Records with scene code

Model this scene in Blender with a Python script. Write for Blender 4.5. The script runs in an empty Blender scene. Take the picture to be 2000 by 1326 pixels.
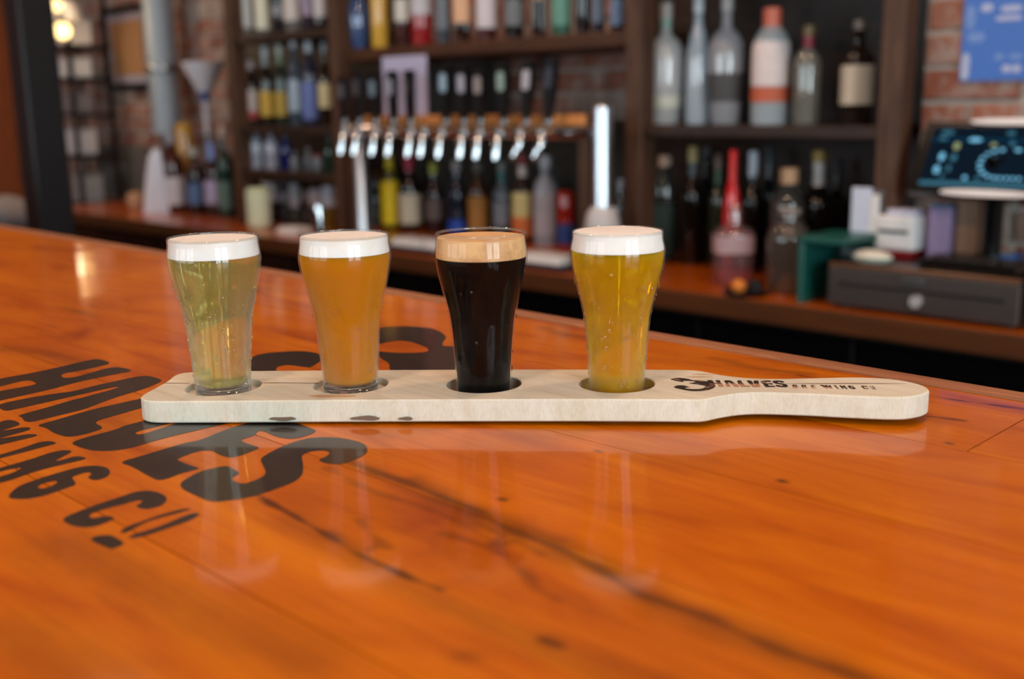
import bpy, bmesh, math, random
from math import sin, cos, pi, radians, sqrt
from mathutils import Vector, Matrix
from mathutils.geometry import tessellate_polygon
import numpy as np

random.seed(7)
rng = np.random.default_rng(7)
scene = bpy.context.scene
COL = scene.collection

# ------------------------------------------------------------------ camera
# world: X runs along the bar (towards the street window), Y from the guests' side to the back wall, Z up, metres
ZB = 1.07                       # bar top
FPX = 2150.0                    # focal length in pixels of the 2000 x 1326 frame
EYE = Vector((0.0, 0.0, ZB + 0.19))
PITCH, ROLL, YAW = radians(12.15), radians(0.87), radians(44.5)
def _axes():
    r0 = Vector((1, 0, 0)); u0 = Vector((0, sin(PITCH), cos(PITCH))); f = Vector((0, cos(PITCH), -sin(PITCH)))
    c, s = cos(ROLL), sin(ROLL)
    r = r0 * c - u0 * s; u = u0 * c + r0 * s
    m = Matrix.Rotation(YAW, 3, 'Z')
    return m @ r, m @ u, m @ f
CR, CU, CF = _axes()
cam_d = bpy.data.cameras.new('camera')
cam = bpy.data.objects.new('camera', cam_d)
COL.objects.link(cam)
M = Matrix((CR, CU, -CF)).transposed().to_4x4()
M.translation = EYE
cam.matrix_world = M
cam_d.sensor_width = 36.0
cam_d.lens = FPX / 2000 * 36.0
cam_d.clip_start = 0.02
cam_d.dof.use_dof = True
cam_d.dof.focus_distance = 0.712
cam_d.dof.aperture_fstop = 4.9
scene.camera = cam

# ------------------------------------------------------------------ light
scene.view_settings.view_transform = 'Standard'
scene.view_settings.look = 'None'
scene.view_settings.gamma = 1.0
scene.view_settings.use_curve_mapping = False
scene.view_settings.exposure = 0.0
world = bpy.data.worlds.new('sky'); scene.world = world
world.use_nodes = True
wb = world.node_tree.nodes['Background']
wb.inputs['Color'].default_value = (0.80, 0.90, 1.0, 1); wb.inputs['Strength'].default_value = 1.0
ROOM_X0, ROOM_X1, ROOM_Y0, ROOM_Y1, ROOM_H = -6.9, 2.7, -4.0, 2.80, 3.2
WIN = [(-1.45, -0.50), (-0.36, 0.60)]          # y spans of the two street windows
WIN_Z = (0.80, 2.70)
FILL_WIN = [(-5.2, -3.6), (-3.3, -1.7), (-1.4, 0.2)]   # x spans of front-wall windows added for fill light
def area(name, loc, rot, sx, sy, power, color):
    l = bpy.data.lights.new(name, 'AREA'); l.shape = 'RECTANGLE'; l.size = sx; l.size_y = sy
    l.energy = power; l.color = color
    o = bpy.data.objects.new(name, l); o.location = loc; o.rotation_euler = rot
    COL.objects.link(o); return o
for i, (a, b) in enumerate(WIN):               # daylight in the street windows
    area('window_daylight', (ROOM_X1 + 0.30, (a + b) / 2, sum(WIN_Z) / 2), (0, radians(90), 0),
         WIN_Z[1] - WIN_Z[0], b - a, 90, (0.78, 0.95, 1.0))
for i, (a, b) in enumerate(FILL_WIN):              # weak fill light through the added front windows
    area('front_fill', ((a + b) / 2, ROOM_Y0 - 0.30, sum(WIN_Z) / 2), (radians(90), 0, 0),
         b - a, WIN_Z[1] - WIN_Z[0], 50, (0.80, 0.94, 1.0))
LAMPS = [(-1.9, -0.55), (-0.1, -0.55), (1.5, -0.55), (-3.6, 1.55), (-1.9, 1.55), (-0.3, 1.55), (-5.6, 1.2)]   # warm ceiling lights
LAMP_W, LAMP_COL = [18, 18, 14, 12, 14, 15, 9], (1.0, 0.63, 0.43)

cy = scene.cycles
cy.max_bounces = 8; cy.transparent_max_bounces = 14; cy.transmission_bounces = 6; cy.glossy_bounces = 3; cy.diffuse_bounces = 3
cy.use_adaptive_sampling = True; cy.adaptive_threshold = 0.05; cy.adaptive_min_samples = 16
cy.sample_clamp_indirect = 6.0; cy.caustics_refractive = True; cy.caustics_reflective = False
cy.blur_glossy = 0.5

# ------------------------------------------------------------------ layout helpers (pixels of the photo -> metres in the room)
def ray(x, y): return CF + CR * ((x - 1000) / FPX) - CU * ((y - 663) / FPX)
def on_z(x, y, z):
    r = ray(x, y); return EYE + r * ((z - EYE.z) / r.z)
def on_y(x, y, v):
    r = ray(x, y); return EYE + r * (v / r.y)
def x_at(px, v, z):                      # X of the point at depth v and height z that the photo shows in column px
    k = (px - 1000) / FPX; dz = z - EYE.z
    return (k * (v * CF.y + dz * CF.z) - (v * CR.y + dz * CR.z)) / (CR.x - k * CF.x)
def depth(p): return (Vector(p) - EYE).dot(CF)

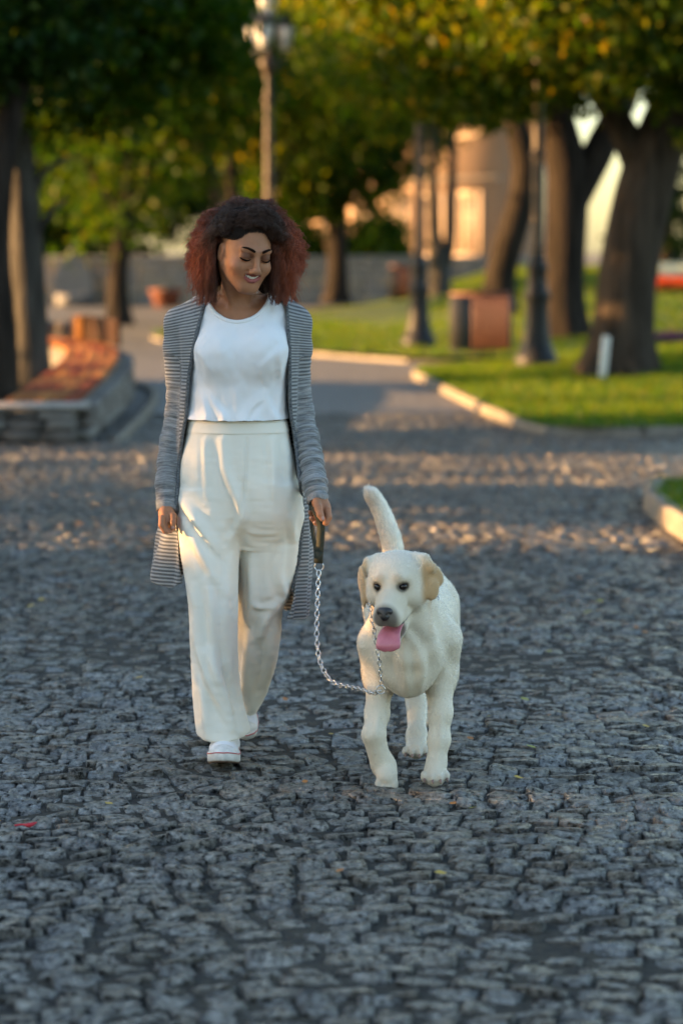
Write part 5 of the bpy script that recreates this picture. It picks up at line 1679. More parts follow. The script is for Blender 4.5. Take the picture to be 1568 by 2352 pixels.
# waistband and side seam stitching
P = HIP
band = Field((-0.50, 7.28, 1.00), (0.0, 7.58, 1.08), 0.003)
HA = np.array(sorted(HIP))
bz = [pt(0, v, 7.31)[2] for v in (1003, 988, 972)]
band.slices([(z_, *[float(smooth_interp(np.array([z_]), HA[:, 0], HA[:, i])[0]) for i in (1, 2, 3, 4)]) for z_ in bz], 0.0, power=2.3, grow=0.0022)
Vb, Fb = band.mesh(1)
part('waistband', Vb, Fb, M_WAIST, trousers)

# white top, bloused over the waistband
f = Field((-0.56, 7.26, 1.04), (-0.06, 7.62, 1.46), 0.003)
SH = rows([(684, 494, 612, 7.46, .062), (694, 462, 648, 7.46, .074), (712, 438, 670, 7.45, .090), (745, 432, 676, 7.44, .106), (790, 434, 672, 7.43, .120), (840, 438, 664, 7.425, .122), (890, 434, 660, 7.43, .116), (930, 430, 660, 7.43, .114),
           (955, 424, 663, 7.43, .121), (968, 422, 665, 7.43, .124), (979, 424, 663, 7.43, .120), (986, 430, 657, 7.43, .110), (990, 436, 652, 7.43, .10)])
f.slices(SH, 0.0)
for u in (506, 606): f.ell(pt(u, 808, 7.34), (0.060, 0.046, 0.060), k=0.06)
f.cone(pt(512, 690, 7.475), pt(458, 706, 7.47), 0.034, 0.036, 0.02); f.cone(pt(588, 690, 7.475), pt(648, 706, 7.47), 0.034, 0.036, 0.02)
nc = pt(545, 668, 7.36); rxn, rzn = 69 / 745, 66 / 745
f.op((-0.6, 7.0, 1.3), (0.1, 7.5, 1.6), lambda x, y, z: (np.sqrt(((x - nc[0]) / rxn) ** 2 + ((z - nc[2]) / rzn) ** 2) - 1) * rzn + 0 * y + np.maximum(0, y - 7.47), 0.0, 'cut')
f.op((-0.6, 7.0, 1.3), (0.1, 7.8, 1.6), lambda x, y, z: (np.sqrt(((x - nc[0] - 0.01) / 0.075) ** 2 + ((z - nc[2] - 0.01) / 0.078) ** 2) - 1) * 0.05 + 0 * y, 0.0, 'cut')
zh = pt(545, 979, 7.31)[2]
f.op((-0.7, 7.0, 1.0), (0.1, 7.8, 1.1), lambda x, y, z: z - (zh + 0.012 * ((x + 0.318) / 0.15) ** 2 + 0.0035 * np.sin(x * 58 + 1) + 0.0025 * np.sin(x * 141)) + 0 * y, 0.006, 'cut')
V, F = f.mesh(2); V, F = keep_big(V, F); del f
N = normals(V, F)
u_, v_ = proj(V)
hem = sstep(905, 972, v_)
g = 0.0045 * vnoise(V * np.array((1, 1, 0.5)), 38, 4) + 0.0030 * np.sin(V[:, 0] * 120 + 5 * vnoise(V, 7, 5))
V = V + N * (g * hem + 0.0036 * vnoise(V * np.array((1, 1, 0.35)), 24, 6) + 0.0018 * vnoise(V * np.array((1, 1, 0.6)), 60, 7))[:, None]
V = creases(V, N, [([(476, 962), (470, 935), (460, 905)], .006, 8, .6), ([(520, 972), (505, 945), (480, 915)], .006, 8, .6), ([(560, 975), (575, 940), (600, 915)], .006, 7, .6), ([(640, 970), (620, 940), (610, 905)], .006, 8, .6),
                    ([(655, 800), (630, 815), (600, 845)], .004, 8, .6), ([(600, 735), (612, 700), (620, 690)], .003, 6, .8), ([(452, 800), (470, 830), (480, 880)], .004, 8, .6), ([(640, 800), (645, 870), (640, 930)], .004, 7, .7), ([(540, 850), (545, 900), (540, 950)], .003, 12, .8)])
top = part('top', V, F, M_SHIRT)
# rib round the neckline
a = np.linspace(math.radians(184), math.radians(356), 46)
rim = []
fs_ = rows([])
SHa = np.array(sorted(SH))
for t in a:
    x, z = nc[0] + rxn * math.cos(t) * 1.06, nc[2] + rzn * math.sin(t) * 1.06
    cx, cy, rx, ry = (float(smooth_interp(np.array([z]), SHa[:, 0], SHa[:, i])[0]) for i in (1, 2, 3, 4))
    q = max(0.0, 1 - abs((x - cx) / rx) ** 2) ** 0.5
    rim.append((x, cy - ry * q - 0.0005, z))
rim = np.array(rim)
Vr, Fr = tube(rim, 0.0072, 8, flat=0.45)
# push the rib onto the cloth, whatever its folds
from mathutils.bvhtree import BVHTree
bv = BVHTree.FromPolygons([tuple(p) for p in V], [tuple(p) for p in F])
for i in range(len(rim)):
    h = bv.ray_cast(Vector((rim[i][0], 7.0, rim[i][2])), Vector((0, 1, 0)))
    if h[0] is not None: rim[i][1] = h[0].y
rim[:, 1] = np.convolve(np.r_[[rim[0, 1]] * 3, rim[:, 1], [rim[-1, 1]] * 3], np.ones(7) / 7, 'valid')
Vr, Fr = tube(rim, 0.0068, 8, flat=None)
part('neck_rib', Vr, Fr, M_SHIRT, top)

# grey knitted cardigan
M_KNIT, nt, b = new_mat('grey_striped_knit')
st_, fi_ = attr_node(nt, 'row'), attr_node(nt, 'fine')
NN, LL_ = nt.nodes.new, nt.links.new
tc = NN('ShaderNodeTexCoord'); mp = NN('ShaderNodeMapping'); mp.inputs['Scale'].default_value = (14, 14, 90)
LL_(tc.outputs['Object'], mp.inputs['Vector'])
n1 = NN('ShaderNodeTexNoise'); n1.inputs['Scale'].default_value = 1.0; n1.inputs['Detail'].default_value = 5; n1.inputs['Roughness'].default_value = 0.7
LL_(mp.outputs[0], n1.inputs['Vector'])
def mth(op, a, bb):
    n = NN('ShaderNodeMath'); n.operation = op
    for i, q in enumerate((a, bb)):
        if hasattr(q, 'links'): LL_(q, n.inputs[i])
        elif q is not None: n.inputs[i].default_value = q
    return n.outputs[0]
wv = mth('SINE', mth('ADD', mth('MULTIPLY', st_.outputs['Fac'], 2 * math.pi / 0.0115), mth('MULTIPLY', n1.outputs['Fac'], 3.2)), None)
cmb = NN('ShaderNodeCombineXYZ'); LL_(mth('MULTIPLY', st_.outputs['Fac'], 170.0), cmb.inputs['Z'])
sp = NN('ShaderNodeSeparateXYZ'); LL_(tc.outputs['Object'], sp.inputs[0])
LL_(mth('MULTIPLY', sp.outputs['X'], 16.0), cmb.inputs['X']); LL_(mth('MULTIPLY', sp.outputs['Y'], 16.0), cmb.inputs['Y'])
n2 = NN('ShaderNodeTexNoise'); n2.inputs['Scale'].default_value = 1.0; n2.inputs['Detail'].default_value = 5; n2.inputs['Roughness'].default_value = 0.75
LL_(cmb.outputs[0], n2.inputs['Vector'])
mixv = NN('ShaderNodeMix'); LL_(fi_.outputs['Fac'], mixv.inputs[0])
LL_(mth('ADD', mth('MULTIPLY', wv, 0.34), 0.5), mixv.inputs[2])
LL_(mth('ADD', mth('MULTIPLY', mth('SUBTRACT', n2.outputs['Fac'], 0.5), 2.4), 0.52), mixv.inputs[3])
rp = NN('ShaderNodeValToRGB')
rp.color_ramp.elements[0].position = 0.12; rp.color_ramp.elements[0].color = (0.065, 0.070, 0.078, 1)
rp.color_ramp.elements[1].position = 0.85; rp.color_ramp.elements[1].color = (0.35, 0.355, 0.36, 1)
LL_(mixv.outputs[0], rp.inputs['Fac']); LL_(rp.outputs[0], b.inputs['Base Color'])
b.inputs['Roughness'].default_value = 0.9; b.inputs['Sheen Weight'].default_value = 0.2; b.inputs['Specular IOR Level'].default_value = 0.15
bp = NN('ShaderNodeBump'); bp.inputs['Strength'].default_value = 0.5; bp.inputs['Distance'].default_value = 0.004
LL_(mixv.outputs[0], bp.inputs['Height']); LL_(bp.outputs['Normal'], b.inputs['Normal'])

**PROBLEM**
Starting with the first line of the data above and ending with the line containing "scene.camera = cam", please restate every line exactly, leaving images out.

**WRITTEN SOLUTION**
Model this scene in Blender with a Python script. Write for Blender 4.5. The script runs in an empty Blender scene. Take the picture to be 2000 by 1326 pixels.
import bpy, bmesh, math, random
from math import sin, cos, pi, radians, sqrt
from mathutils import Vector, Matrix
from mathutils.geometry import tessellate_polygon
import numpy as np

random.seed(7)
rng = np.random.default_rng(7)
scene = bpy.context.scene
COL = scene.collection

# ------------------------------------------------------------------ camera
# world: X runs along the bar (towards the street window), Y from the guests' side to the back wall, Z up, metres
ZB = 1.07                       # bar top
FPX = 2150.0                    # focal length in pixels of the 2000 x 1326 frame
EYE = Vector((0.0, 0.0, ZB + 0.19))
PITCH, ROLL, YAW = radians(12.15), radians(0.87), radians(44.5)
def _axes():
    r0 = Vector((1, 0, 0)); u0 = Vector((0, sin(PITCH), cos(PITCH))); f = Vector((0, cos(PITCH), -sin(PITCH)))
    c, s = cos(ROLL), sin(ROLL)
    r = r0 * c - u0 * s; u = u0 * c + r0 * s
    m = Matrix.Rotation(YAW, 3, 'Z')
    return m @ r, m @ u, m @ f
CR, CU, CF = _axes()
cam_d = bpy.data.cameras.new('camera')
cam = bpy.data.objects.new('camera', cam_d)
COL.objects.link(cam)
M = Matrix((CR, CU, -CF)).transposed().to_4x4()
M.translation = EYE
cam.matrix_world = M
cam_d.sensor_width = 36.0
cam_d.lens = FPX / 2000 * 36.0
cam_d.clip_start = 0.02
cam_d.dof.use_dof = True
cam_d.dof.focus_distance = 0.712
cam_d.dof.aperture_fstop = 4.9
scene.camera = cam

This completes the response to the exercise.